▶ **Prompt**
Reproduce the following material exactly, including every line.

──────────

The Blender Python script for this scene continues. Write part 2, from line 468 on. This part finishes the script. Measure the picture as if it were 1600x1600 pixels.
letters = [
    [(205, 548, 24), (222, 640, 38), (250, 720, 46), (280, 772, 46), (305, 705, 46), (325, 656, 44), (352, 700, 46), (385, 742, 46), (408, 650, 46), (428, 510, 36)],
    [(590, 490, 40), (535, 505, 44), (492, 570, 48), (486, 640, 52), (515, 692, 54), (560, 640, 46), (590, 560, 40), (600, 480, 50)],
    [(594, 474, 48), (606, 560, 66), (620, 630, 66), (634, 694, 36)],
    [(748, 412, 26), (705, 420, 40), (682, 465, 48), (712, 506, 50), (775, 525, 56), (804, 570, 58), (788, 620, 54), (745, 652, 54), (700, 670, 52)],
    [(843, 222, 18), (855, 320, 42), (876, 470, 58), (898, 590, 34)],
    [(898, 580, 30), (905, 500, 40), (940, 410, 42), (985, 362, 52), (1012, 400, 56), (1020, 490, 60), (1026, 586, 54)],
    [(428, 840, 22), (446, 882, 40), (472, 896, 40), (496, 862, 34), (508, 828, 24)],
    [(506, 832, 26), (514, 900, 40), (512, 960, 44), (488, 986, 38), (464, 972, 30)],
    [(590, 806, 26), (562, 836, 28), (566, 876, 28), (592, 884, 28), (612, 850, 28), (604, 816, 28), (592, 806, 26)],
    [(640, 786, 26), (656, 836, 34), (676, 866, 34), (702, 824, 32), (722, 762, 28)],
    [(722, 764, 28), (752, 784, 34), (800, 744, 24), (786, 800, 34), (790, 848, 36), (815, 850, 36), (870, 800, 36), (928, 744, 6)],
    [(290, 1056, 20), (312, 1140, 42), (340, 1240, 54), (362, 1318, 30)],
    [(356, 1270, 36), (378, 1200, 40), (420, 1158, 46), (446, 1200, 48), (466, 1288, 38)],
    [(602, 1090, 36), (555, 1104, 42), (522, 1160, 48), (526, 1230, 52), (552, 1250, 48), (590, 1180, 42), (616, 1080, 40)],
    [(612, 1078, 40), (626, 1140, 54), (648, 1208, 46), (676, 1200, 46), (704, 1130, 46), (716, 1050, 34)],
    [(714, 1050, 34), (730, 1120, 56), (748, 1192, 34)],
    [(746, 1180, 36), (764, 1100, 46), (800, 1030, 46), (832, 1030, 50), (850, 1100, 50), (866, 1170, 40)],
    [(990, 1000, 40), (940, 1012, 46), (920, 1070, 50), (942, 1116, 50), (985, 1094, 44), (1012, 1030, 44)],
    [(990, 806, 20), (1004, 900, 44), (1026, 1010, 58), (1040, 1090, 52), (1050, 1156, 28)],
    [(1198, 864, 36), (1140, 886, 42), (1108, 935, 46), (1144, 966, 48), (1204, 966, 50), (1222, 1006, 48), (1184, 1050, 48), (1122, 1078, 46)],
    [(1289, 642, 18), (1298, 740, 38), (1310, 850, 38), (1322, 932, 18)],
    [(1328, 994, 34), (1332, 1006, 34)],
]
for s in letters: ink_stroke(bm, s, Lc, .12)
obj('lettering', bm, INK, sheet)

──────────

▶ **Response to the exercise**
The Blender Python script for this scene continues. Write part 2, from line 468 on. This part finishes the script. Measure the picture as if it were 1600x1600 pixels.
letters = [
    [(205, 548, 24), (222, 640, 38), (250, 720, 46), (280, 772, 46), (305, 705, 46), (325, 656, 44), (352, 700, 46), (385, 742, 46), (408, 650, 46), (428, 510, 36)],
    [(590, 490, 40), (535, 505, 44), (492, 570, 48), (486, 640, 52), (515, 692, 54), (560, 640, 46), (590, 560, 40), (600, 480, 50)],
    [(594, 474, 48), (606, 560, 66), (620, 630, 66), (634, 694, 36)],
    [(748, 412, 26), (705, 420, 40), (682, 465, 48), (712, 506, 50), (775, 525, 56), (804, 570, 58), (788, 620, 54), (745, 652, 54), (700, 670, 52)],
    [(843, 222, 18), (855, 320, 42), (876, 470, 58), (898, 590, 34)],
    [(898, 580, 30), (905, 500, 40), (940, 410, 42), (985, 362, 52), (1012, 400, 56), (1020, 490, 60), (1026, 586, 54)],
    [(428, 840, 22), (446, 882, 40), (472, 896, 40), (496, 862, 34), (508, 828, 24)],
    [(506, 832, 26), (514, 900, 40), (512, 960, 44), (488, 986, 38), (464, 972, 30)],
    [(590, 806, 26), (562, 836, 28), (566, 876, 28), (592, 884, 28), (612, 850, 28), (604, 816, 28), (592, 806, 26)],
    [(640, 786, 26), (656, 836, 34), (676, 866, 34), (702, 824, 32), (722, 762, 28)],
    [(722, 764, 28), (752, 784, 34), (800, 744, 24), (786, 800, 34), (790, 848, 36), (815, 850, 36), (870, 800, 36), (928, 744, 6)],
    [(290, 1056, 20), (312, 1140, 42), (340, 1240, 54), (362, 1318, 30)],
    [(356, 1270, 36), (378, 1200, 40), (420, 1158, 46), (446, 1200, 48), (466, 1288, 38)],
    [(602, 1090, 36), (555, 1104, 42), (522, 1160, 48), (526, 1230, 52), (552, 1250, 48), (590, 1180, 42), (616, 1080, 40)],
    [(612, 1078, 40), (626, 1140, 54), (648, 1208, 46), (676, 1200, 46), (704, 1130, 46), (716, 1050, 34)],
    [(714, 1050, 34), (730, 1120, 56), (748, 1192, 34)],
    [(746, 1180, 36), (764, 1100, 46), (800, 1030, 46), (832, 1030, 50), (850, 1100, 50), (866, 1170, 40)],
    [(990, 1000, 40), (940, 1012, 46), (920, 1070, 50), (942, 1116, 50), (985, 1094, 44), (1012, 1030, 44)],
    [(990, 806, 20), (1004, 900, 44), (1026, 1010, 58), (1040, 1090, 52), (1050, 1156, 28)],
    [(1198, 864, 36), (1140, 886, 42), (1108, 935, 46), (1144, 966, 48), (1204, 966, 50), (1222, 1006, 48), (1184, 1050, 48), (1122, 1078, 46)],
    [(1289, 642, 18), (1298, 740, 38), (1310, 850, 38), (1322, 932, 18)],
    [(1328, 994, 34), (1332, 1006, 34)],
]
for s in letters: ink_stroke(bm, s, Lc, .12)
obj('lettering', bm, INK, sheet)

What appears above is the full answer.